Exclusive pairs are used to co-ordinate multi-threaded applications. Hintjens makes the following statement in the guide:

If there’s one lesson we’ve learned from 30+ years of concurrent programming, it is: just don’t share state. It’s like two drunkards trying to share a beer. It doesn’t matter if they’re good buddies. Sooner or later, they’re going to get into a fight. And the more drunkards you add to the table, the more they fight each other over the beer.

Mostly this is still true, but with the advent of immutable data structures and thread safe queues (sort of, they’re available for .Net 4.5 in the Google Guava library for Java and there are the mori and immutable.js libraries for JavaScript, having incubated in the functional programming domain) I think there’s less need for these. Exclusive pairs tightly couple the threads of your application (much like the immutable collections) and can’t scale out to processes so the only real advantage I can see would be not having to learn about immutable data structures. But, if you’re using one of the many languages for which such collections don’t exist exclusive pairs are infinitely better than sharing mutable state and using locks, semaphores and/or mutexes. On with the demonstration.

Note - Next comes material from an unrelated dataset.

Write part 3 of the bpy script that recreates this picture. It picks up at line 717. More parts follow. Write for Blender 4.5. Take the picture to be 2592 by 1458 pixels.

The Relay Race by iMatix Corporation is licensed under cc-by-sa 3.0

var zmq = require('zmq')

var step3Receiver = zmq.socket('pair');
step3Receiver.on('message', function() {
  console.log('Test successful');
});
step3Receiver.bindSync('inproc://step3');

var step2Receiver = zmq.socket('pair');
step2Receiver.on('message', function() {
  var xmitter = zmq.socket('pair');
  xmitter.connect('inproc://step3');
  console.log('Step 2 ready, signalling step 3');
  xmitter.send('READY');
});
step2Receiver.bindSync('inproc://step2');

var xmitter = zmq.socket('pair');
xmitter.connect('inproc://step2');
console.log('Step 1 ready, signalling step 2');
xmitter.send('READY');

In this final example a three step process is created connected by exclusive pair sockets over the inproc transport. The steps are created in the reverse order in which they’ll be used and wait for the READY signal from the previous step.

Conclusion

Messaging has long been dominated by complex message brokers which typically become the fragile centres of the architectures they inhabit. The ZeroMQ library allows a different approach with smart endpoints and dumb pipes. Here it was shown how easily the library can be used by a number of languages (C#, Java and Node.js in this case) and examples of the 5 basic patterns it provides. If this has whetted your appetite far more detailed (and entertainingly written) information can be found in the official guide.